> [Record extracts]:
::::::

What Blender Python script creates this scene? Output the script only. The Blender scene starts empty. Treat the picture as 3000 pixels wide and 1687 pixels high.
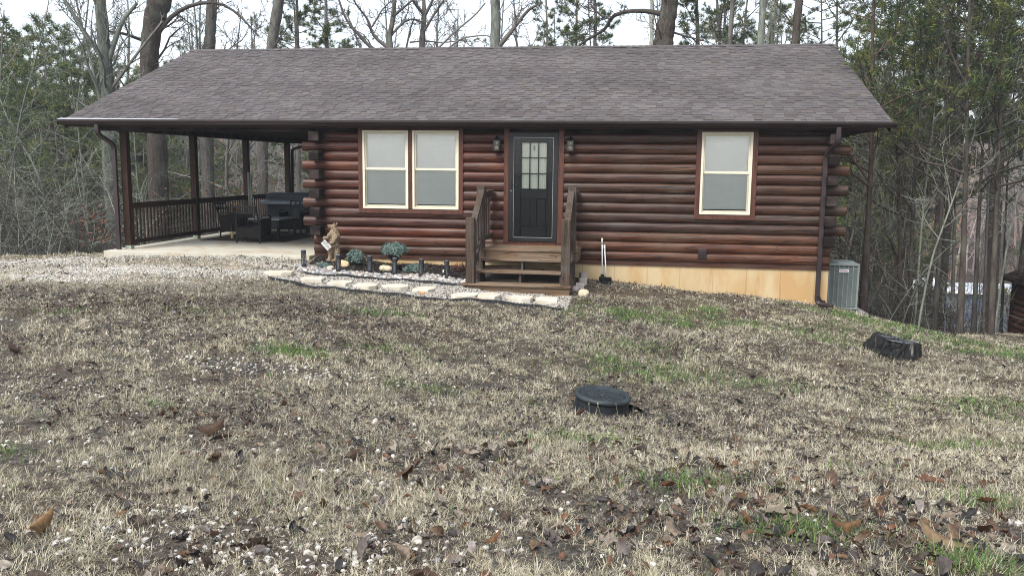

::::::

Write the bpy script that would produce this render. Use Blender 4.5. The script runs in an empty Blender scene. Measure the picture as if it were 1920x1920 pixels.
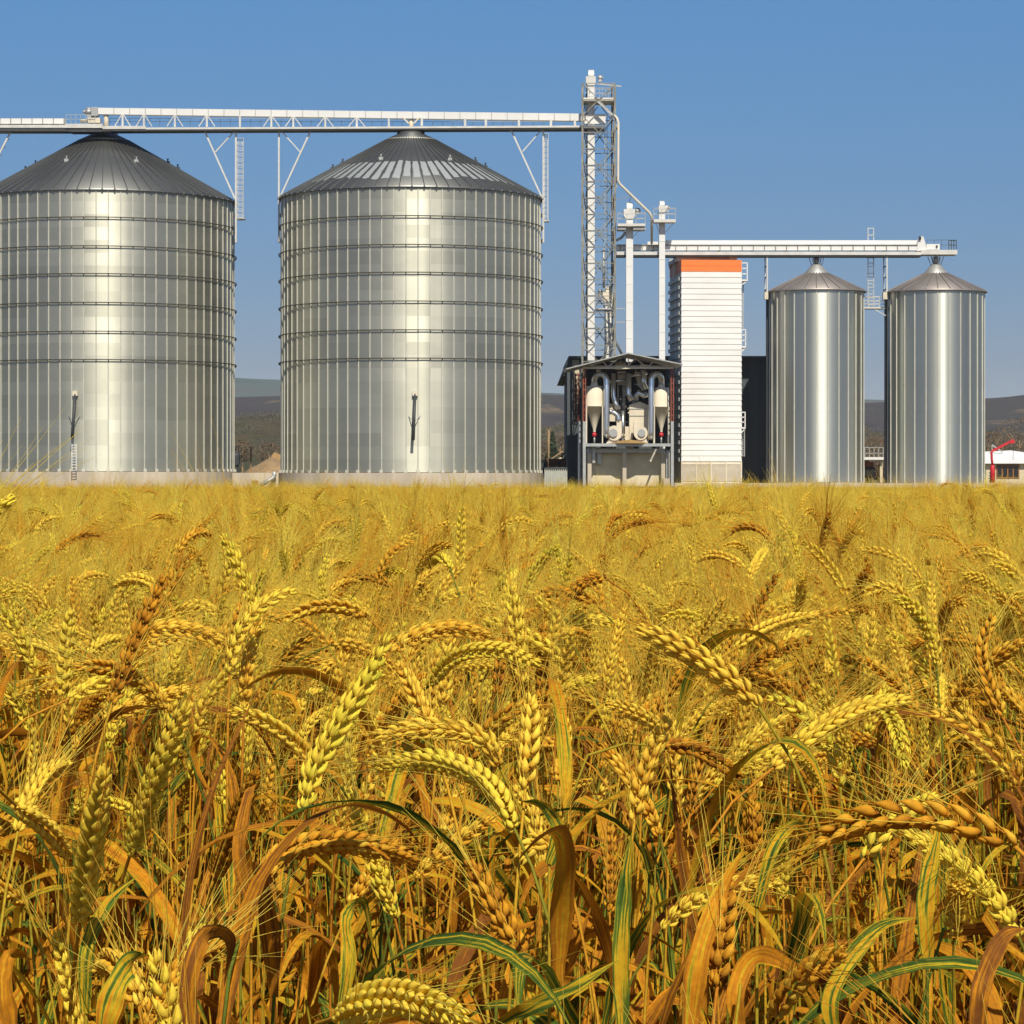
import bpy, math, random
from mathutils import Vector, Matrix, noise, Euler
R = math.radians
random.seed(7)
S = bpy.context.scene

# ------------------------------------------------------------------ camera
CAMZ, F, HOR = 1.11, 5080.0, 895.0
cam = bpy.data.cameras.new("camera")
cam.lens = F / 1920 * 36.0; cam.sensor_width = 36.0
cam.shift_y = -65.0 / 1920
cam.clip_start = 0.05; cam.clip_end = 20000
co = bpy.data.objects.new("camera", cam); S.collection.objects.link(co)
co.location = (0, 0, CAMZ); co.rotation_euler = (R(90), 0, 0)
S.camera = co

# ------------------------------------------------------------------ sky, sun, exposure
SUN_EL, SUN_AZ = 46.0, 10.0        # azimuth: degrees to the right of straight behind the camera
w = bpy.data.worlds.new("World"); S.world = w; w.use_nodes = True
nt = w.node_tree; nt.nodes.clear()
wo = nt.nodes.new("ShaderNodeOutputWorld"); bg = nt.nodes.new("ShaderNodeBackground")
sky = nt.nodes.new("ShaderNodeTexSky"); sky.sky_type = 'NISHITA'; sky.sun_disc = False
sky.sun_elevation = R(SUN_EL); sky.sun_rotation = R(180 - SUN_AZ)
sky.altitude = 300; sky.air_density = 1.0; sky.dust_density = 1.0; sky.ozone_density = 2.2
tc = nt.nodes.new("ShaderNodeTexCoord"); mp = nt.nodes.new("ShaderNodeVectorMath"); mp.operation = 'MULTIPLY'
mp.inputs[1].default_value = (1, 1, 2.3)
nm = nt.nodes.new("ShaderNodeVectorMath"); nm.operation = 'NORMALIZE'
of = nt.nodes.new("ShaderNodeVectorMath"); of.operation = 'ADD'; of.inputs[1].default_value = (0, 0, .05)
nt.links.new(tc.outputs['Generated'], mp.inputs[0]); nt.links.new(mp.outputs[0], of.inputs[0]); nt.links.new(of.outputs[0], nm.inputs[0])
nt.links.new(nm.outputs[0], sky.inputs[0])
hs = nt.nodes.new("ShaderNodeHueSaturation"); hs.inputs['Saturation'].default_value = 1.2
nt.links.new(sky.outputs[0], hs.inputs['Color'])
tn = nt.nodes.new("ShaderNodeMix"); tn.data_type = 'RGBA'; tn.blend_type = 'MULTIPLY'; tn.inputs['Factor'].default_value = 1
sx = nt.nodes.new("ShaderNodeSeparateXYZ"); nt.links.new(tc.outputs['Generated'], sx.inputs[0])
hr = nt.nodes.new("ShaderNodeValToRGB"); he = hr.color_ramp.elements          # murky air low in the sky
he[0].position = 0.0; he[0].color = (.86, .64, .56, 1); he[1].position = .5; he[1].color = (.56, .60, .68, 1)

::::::

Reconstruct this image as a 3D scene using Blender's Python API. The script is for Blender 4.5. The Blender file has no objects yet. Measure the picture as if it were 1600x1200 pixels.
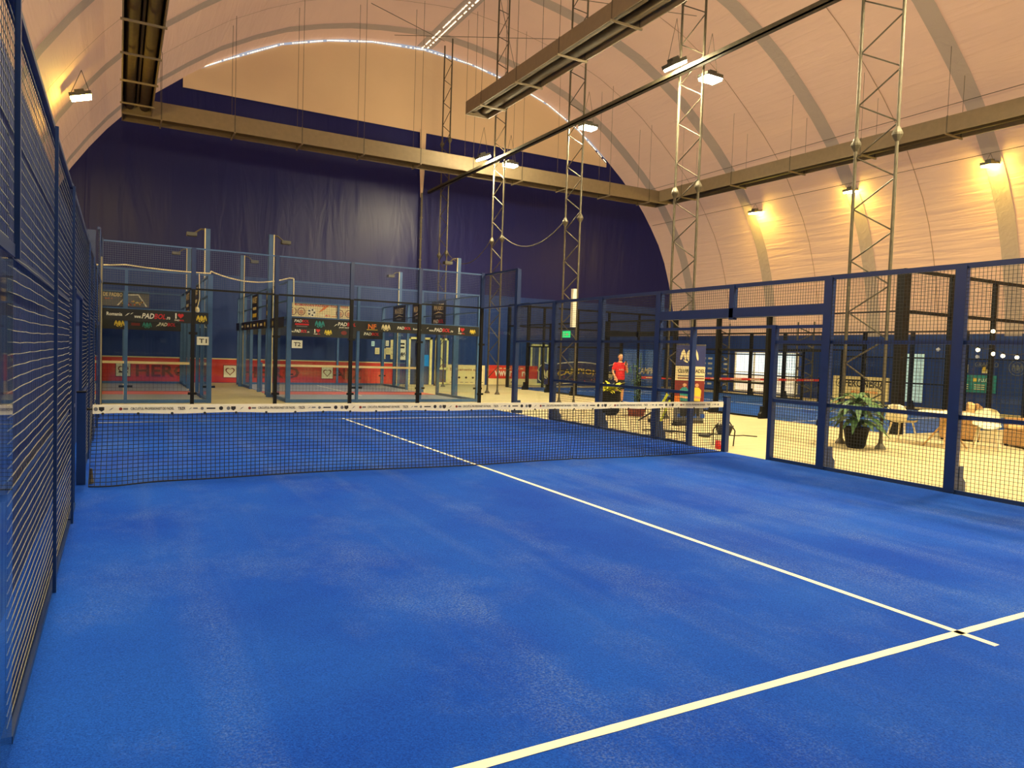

::::::

> [What needs to be done]: Start at the line that contains "Write the bpy", stop at the line that contains "S = bpy.context.scene", and reproduce each line in that stretch exactly. Pictures are excluded.

> [Exercise output]:
Write the bpy script that would produce this render. Use Blender 4.5. The script runs in an empty Blender scene. Measure the picture as if it were 1920x1920 pixels.
import bpy, math, random
from mathutils import Vector, Matrix, noise, Euler
R = math.radians
random.seed(7)
S = bpy.context.scene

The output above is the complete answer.